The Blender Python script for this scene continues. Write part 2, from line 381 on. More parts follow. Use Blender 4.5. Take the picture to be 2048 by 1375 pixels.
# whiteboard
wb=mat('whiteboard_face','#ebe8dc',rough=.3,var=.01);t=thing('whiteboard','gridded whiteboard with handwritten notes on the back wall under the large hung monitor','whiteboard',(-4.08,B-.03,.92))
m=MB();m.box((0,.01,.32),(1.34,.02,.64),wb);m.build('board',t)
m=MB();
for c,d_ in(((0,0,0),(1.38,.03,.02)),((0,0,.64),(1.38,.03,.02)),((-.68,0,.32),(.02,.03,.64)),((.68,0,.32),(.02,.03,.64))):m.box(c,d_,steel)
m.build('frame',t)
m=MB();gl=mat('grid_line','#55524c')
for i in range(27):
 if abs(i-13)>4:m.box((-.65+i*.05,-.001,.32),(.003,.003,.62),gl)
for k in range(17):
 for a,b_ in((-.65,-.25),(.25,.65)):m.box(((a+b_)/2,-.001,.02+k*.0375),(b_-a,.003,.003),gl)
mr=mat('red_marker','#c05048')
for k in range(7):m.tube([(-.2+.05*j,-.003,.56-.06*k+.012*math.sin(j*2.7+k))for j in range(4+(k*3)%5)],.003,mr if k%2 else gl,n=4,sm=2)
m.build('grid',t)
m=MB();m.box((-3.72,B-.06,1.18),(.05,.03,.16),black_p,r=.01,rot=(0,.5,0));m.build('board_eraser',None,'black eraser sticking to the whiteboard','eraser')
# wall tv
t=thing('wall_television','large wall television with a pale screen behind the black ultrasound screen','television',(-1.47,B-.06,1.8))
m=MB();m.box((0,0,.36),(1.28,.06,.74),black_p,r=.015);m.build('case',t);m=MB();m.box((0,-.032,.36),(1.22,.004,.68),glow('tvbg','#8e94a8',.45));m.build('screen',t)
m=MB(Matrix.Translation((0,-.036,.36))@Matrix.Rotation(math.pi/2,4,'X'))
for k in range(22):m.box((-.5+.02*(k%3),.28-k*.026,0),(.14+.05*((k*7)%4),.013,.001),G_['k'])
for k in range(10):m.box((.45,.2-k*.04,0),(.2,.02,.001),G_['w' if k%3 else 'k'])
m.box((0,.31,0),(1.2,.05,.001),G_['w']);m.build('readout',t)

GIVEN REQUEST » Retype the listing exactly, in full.

RIGHT ANSWER »
The Blender Python script for this scene continues. Write part 2, from line 381 on. More parts follow. Use Blender 4.5. Take the picture to be 2048 by 1375 pixels.
# whiteboard
wb=mat('whiteboard_face','#ebe8dc',rough=.3,var=.01);t=thing('whiteboard','gridded whiteboard with handwritten notes on the back wall under the large hung monitor','whiteboard',(-4.08,B-.03,.92))
m=MB();m.box((0,.01,.32),(1.34,.02,.64),wb);m.build('board',t)
m=MB();
for c,d_ in(((0,0,0),(1.38,.03,.02)),((0,0,.64),(1.38,.03,.02)),((-.68,0,.32),(.02,.03,.64)),((.68,0,.32),(.02,.03,.64))):m.box(c,d_,steel)
m.build('frame',t)
m=MB();gl=mat('grid_line','#55524c')
for i in range(27):
 if abs(i-13)>4:m.box((-.65+i*.05,-.001,.32),(.003,.003,.62),gl)
for k in range(17):
 for a,b_ in((-.65,-.25),(.25,.65)):m.box(((a+b_)/2,-.001,.02+k*.0375),(b_-a,.003,.003),gl)
mr=mat('red_marker','#c05048')
for k in range(7):m.tube([(-.2+.05*j,-.003,.56-.06*k+.012*math.sin(j*2.7+k))for j in range(4+(k*3)%5)],.003,mr if k%2 else gl,n=4,sm=2)
m.build('grid',t)
m=MB();m.box((-3.72,B-.06,1.18),(.05,.03,.16),black_p,r=.01,rot=(0,.5,0));m.build('board_eraser',None,'black eraser sticking to the whiteboard','eraser')
# wall tv
t=thing('wall_television','large wall television with a pale screen behind the black ultrasound screen','television',(-1.47,B-.06,1.8))
m=MB();m.box((0,0,.36),(1.28,.06,.74),black_p,r=.015);m.build('case',t);m=MB();m.box((0,-.032,.36),(1.22,.004,.68),glow('tvbg','#8e94a8',.45));m.build('screen',t)
m=MB(Matrix.Translation((0,-.036,.36))@Matrix.Rotation(math.pi/2,4,'X'))
for k in range(22):m.box((-.5+.02*(k%3),.28-k*.026,0),(.14+.05*((k*7)%4),.013,.001),G_['k'])
for k in range(10):m.box((.45,.2-k*.04,0),(.2,.02,.001),G_['w' if k%3 else 'k'])
m.box((0,.31,0),(1.2,.05,.001),G_['w']);m.build('readout',t)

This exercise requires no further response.